O poema de minha esposa fez-me pensar e meditar sobre o caminho do escritor, sua verdadeira função e missão no mundo, isto é, levar seus leitores e ouvintes ao Calvário. Confesso que nunca ouvi dizer que algum escritor tenha pensado assim, seguindo esta filosofia. É verdade que ele sempre pensa em conseguir a eternidade, sua obra fica no mundo por todo o sempre. 
Traz-me ela uns pãozinhos de queijo saídos do forno. Encontro-me aqui tentando dar vida ao meu Calvário – aliás, encontra-se deserto e solitário. Lê um parágrafo. Pergunta-me se já coloquei o seu poema no meu, referindo-se à intertextualidade, que, aliás, é a minha principal ferramenta de trabalho. De modo algum.

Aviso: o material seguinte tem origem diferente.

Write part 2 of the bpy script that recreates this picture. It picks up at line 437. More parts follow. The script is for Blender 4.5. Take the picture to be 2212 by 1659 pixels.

Bom ou não, apenas uma tentativa de realizar algo em nível do poema dela, mas com certeza saiu de mim, é fruto de minha interioridade, de minha fé. 
Não acredito que tenha de longe alcançado o meu objetivo com este escrito, mas, no auge de minha dores, digo comigo mesmo: “onde encontrar o silêncio indispensável à força, o longo hausto graças ao qual o espírito se recompõe, a coragem se mede a si mesma? Mas onde encontrar a pura solidão, atrás do silêncio, o halo divino de outros nós graças ao qual a eternidade e a imortalidade se me afigure a entrega por inteiro, somos feitos para a graça”.